Ricordiamo pure le vicissitudini dell’Epopea, che durante la guerra fu nascosta a Slatiňany presso Pardubice, in condizioni precarie (non essendo considerata il gran capolavoro che Mucha avrebbe voluto creare). Tali circostanze fecero sì che l’opera dovette essere ripulita e massicciamente restaurata già negli anni 50, a 20 anni dalla sua prima esposizione completa. Ora, restaurare un lavoro dopo vent’anni non è quello che si dice “un biglietto da visita di qualità”. Per dire, anche la “Dama con l’ermellino” di Leonardo si è fatta la guerra in uno scantinato polacco (del Wawel, ma sempre scantinato), ma poi è stata restaurata marginalmente e soprattutto perché qualcuno ci ha camminato sopra. E questo ci porta all’unica vera considerazione quando si parla di “trovare una degna collocazione all’epopea slava”. Queste 20 tele sono molto delicate e vanno trattate con cura. Diciamo che un viaggio in Giappone (o una mostra nel trafficatissimo Obecní dům) non fa esattamente bene a questi lavori, anche se li vedono in 650 mila persone e ne fanno la terza mostra d’arte più vista del 2017.

La collocazione dovrebbe essere un luogo grande, perché queste tavole vanno viste dalla distanza per essere apprezzate.
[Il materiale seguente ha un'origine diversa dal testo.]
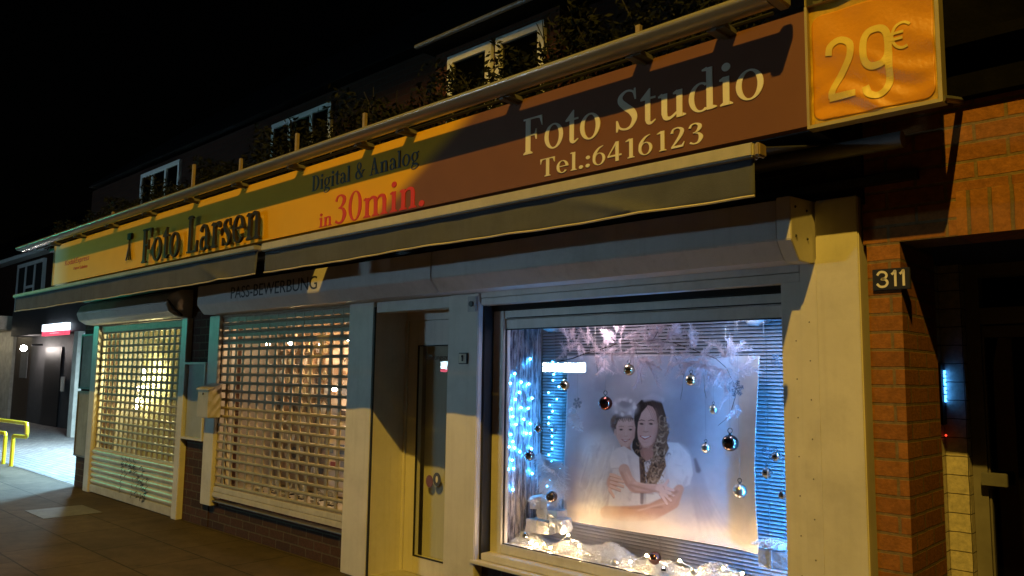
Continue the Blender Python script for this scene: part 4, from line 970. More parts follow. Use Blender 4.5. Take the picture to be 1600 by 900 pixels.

E da questo punto di vista anche il castello di Moravský Krumlov non è un luogo ottimale. Deve essere un luogo con poca luce, altrimenti i colori vengono compromessi (soprattutto le tempere). Infine deve essere un luogo a ingresso limitato, perché anche il respiro delle persone (umidità) può far male ai quadri. La collocazione data al ciclo nella Galleria nazionale era pressoché perfetta e bisogna pensare a qualcosa di simile. Che sia Praga o no.